DATASET EXCERPT >>

▬▬▬

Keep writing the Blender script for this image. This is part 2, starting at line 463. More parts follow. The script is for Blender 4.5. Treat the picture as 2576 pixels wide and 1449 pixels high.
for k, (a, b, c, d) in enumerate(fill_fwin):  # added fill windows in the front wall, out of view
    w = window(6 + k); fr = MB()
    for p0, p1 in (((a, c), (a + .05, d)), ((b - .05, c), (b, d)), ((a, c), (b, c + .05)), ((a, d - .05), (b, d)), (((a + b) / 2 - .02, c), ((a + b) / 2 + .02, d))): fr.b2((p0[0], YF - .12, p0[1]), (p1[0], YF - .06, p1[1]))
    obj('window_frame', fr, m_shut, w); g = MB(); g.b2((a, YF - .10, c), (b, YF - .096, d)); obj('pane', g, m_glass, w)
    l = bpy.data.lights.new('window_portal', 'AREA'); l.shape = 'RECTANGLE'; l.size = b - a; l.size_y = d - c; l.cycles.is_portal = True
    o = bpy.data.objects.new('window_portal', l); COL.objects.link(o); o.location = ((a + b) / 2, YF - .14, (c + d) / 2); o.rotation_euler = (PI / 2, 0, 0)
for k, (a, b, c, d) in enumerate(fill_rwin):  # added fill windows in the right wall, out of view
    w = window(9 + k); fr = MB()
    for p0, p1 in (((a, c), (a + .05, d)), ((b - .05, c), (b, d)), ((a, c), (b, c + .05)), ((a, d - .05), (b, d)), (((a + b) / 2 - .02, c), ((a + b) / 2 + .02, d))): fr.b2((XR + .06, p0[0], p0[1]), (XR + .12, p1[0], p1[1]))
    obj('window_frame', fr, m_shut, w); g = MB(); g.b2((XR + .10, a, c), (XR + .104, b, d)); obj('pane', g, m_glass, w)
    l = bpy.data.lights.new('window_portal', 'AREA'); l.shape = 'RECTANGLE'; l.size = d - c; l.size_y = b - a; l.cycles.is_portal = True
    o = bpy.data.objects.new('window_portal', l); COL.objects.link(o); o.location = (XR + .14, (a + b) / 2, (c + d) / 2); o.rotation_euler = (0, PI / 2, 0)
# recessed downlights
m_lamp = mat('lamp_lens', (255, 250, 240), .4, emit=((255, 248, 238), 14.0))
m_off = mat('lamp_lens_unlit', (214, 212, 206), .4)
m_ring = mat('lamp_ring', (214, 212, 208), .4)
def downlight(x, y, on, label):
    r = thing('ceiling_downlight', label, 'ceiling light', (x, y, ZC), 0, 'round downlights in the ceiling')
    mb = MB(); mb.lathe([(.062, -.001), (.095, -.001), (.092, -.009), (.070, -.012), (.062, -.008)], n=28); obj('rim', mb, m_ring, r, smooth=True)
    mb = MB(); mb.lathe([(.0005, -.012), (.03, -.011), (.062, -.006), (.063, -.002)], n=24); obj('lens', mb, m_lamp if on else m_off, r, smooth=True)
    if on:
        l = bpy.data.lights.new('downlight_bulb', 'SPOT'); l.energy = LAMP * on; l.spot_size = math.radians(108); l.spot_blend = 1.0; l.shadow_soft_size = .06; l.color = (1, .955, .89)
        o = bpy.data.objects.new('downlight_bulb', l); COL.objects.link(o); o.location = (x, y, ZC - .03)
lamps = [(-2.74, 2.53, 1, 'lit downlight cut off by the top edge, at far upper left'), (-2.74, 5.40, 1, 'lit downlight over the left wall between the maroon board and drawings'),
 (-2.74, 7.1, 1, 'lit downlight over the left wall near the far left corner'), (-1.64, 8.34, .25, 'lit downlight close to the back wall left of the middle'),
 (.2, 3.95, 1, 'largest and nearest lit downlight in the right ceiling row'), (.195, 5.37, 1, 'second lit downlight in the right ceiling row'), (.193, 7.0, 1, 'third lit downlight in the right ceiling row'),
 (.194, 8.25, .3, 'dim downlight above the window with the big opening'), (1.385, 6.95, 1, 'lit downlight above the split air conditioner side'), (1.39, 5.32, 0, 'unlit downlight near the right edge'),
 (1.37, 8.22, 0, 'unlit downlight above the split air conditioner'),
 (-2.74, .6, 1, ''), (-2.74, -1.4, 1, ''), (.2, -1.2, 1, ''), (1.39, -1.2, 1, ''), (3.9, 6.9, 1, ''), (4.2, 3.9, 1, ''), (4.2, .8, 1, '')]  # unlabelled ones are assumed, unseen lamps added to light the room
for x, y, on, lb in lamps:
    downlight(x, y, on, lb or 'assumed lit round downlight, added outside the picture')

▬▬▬

SET PROBLEM >>
Repeat the data exactly. Leave nothing out.

SOLUTION FOR THIS TASK >>
Keep writing the Blender script for this image. This is part 2, starting at line 463. More parts follow. The script is for Blender 4.5. Treat the picture as 2576 pixels wide and 1449 pixels high.
for k, (a, b, c, d) in enumerate(fill_fwin):  # added fill windows in the front wall, out of view
    w = window(6 + k); fr = MB()
    for p0, p1 in (((a, c), (a + .05, d)), ((b - .05, c), (b, d)), ((a, c), (b, c + .05)), ((a, d - .05), (b, d)), (((a + b) / 2 - .02, c), ((a + b) / 2 + .02, d))): fr.b2((p0[0], YF - .12, p0[1]), (p1[0], YF - .06, p1[1]))
    obj('window_frame', fr, m_shut, w); g = MB(); g.b2((a, YF - .10, c), (b, YF - .096, d)); obj('pane', g, m_glass, w)
    l = bpy.data.lights.new('window_portal', 'AREA'); l.shape = 'RECTANGLE'; l.size = b - a; l.size_y = d - c; l.cycles.is_portal = True
    o = bpy.data.objects.new('window_portal', l); COL.objects.link(o); o.location = ((a + b) / 2, YF - .14, (c + d) / 2); o.rotation_euler = (PI / 2, 0, 0)
for k, (a, b, c, d) in enumerate(fill_rwin):  # added fill windows in the right wall, out of view
    w = window(9 + k); fr = MB()
    for p0, p1 in (((a, c), (a + .05, d)), ((b - .05, c), (b, d)), ((a, c), (b, c + .05)), ((a, d - .05), (b, d)), (((a + b) / 2 - .02, c), ((a + b) / 2 + .02, d))): fr.b2((XR + .06, p0[0], p0[1]), (XR + .12, p1[0], p1[1]))
    obj('window_frame', fr, m_shut, w); g = MB(); g.b2((XR + .10, a, c), (XR + .104, b, d)); obj('pane', g, m_glass, w)
    l = bpy.data.lights.new('window_portal', 'AREA'); l.shape = 'RECTANGLE'; l.size = d - c; l.size_y = b - a; l.cycles.is_portal = True
    o = bpy.data.objects.new('window_portal', l); COL.objects.link(o); o.location = (XR + .14, (a + b) / 2, (c + d) / 2); o.rotation_euler = (0, PI / 2, 0)
# recessed downlights
m_lamp = mat('lamp_lens', (255, 250, 240), .4, emit=((255, 248, 238), 14.0))
m_off = mat('lamp_lens_unlit', (214, 212, 206), .4)
m_ring = mat('lamp_ring', (214, 212, 208), .4)
def downlight(x, y, on, label):
    r = thing('ceiling_downlight', label, 'ceiling light', (x, y, ZC), 0, 'round downlights in the ceiling')
    mb = MB(); mb.lathe([(.062, -.001), (.095, -.001), (.092, -.009), (.070, -.012), (.062, -.008)], n=28); obj('rim', mb, m_ring, r, smooth=True)
    mb = MB(); mb.lathe([(.0005, -.012), (.03, -.011), (.062, -.006), (.063, -.002)], n=24); obj('lens', mb, m_lamp if on else m_off, r, smooth=True)
    if on:
        l = bpy.data.lights.new('downlight_bulb', 'SPOT'); l.energy = LAMP * on; l.spot_size = math.radians(108); l.spot_blend = 1.0; l.shadow_soft_size = .06; l.color = (1, .955, .89)
        o = bpy.data.objects.new('downlight_bulb', l); COL.objects.link(o); o.location = (x, y, ZC - .03)
lamps = [(-2.74, 2.53, 1, 'lit downlight cut off by the top edge, at far upper left'), (-2.74, 5.40, 1, 'lit downlight over the left wall between the maroon board and drawings'),
 (-2.74, 7.1, 1, 'lit downlight over the left wall near the far left corner'), (-1.64, 8.34, .25, 'lit downlight close to the back wall left of the middle'),
 (.2, 3.95, 1, 'largest and nearest lit downlight in the right ceiling row'), (.195, 5.37, 1, 'second lit downlight in the right ceiling row'), (.193, 7.0, 1, 'third lit downlight in the right ceiling row'),
 (.194, 8.25, .3, 'dim downlight above the window with the big opening'), (1.385, 6.95, 1, 'lit downlight above the split air conditioner side'), (1.39, 5.32, 0, 'unlit downlight near the right edge'),
 (1.37, 8.22, 0, 'unlit downlight above the split air conditioner'),
 (-2.74, .6, 1, ''), (-2.74, -1.4, 1, ''), (.2, -1.2, 1, ''), (1.39, -1.2, 1, ''), (3.9, 6.9, 1, ''), (4.2, 3.9, 1, ''), (4.2, .8, 1, '')]  # unlabelled ones are assumed, unseen lamps added to light the room
for x, y, on, lb in lamps:
    downlight(x, y, on, lb or 'assumed lit round downlight, added outside the picture')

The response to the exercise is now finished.